Mi interessano le “aperture”, gli spazi aperti fra strati di segni. Mi interessa dare un senso di movimento, di costruzione, non sopporto di veder camminare su tapis-roulants, preferisco tracciare dei percorsi. Di studio e di lavoro.

Gli spazi vuoti dei miei quadri sono un po’ il temporaneo azzeramento della linea (grafica dell’encefalogramma. Una specie di punto zero della comunicazione. La comparsa a intermittenza di uno stato comatoso tra picchi e vette di informazione.

Aperture e chiusure di circuiti senza operare selezioni, mi piace immaginare un relé non programmato. Una produzione di drifts (impulsi) irregolari e inattesi.

Credo sia un modo di descrivere la vita quotidiana della nostra civiltà urbana, la propagazione degli eventi, il naturale loro appiattimento e la velocità delle nostre percezioni.

Dicevo prima che mi interessa dare un senso di costruzione e mi pare che a questo concetto ne vadano associati altri: evoluzione e mutamento.

In uno degli ultimi lavori, ho affrontato il tenta della Torre di Babele: al culmine avrebbe dovuto esser collocata un’anten­na, mezzo di accesso ad un tem­po del sogno, dreamtime appunto.

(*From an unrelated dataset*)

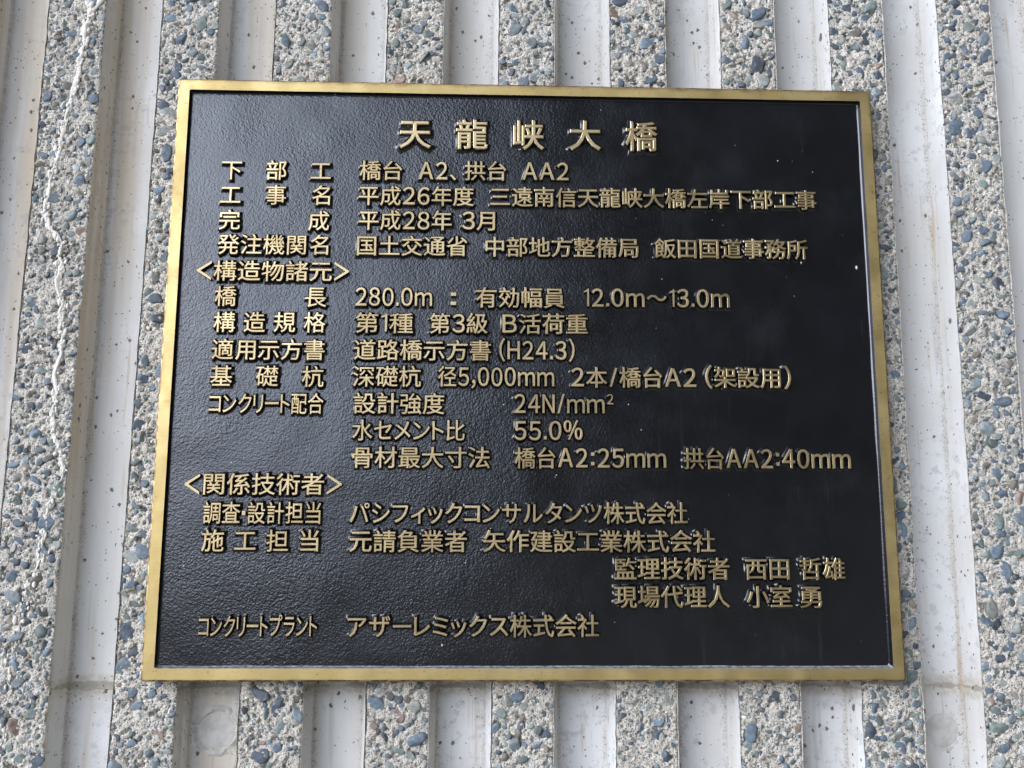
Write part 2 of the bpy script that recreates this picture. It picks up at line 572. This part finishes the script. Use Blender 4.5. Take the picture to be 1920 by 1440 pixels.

Per quanto riguarda poi le rela­zioni che esistono tra il mio lavoro e la situazione artistica della mia città . . . non mi sono mai posta di fronte ad un’idea pensandola in relazione all’atmo­sfera esistente. L’unica volta che ho ideato un lavoro pensando al luogo di immediata collocazio­ne è stato per la mostra “Giova­ni Pittori in Liguria”.

Non so suggerire una precisa li­nea strategica, non mi riesce di pensare in questi termini. Sono però sicura, per quanto mi riguarda, che la strategia sia den­tro il lavoro, che faccia già parte dell’idea di investire in un’attività del genere, nel sen­so che pone i suoi punti fondamentali nella ricerca, nello studio, nella costruzione. E’ un in­vestimento a lunga scadenza e di ampio respiro.

Sicuramente una buona strategia sarebbe quella di discutere di linguaggio e non di war games.

Restringendo poi il campo a questa città credo che la situazio­ne si stia muovendo, scuotendo, e dico questo in base ad un mio stato d’animo ed a ciò che percepisco a livello di sensazioni e non rispetto a dei reali dati po­sitivi od a vantaggiosi cambiamenti.

Pochi giorni fa un collega, e lo definisco così perché è di professione che si parla, mi suggeriva che l’ingenuità è una dimensione artistica. Io ho inte­so questa affermazione come proposta di un modo nuovo e senza fantasmi di relazione con le co­se. E ho pensato che l’ingenuità potrebbe essere anche uno splen­dido arte-fatto.